I have a question regarding a stock option plan in a SME (pe backed) in an exit simulation:

- Options for management: 2% of post money equity value

- Strike price @ 40m equity valuation (100% of equity value pre-money that is also the entry equity for the sponsor)

- It is a private company with a share capital of 10k owned by 2 shareholders, 60% Sponsor ,40% family.

I have confusion regarding the calculation of exit proceeds if the option gets exercised by management.

Please let me know if you agree with the following: 

Let's say the Equity Value @ Exit is 100m and management does exercise the 2% option.

If the strike price is @ 40m equity value the management would have to pay the 2% = 40m / (1 - 2%) - 40m = c. 816k in a capital increase right ? At closing the 2% will be worth 2m (100m * 2%). So basically the mgmt would have to do a cap increase @ 40m pre money valuation to have a 2% post money by paying 816k and selling that 2% at exit for 2m for a total net proceed of c. 1.2m.

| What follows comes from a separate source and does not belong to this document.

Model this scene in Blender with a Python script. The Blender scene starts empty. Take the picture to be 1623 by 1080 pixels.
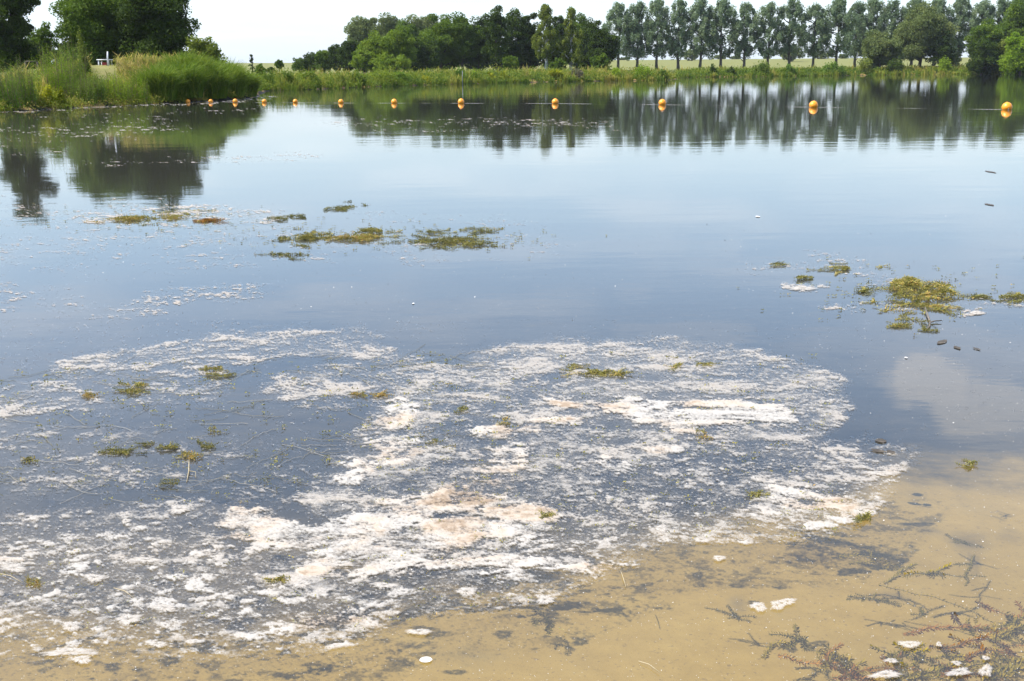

So the total proceeds should be splitted:

- Mgmt = 2m 

- Sponsor = 60% * 0.98 * 100m = 58.8m

- Family = 40% * 0.98 * 100m = 39.2m

My question is: should the capital increase of 816k be calculated as part of the total exit proceeds given that technically is in cash in the company ? ie: should the exit equity value be worth 100.816m now instead of 100m ?

Any comments and considerations are welcomed

6 Comments
 

Hey I know its super late but why you say it's equivalent of TSM method performed on public companies? Can you elaborate? Thanks!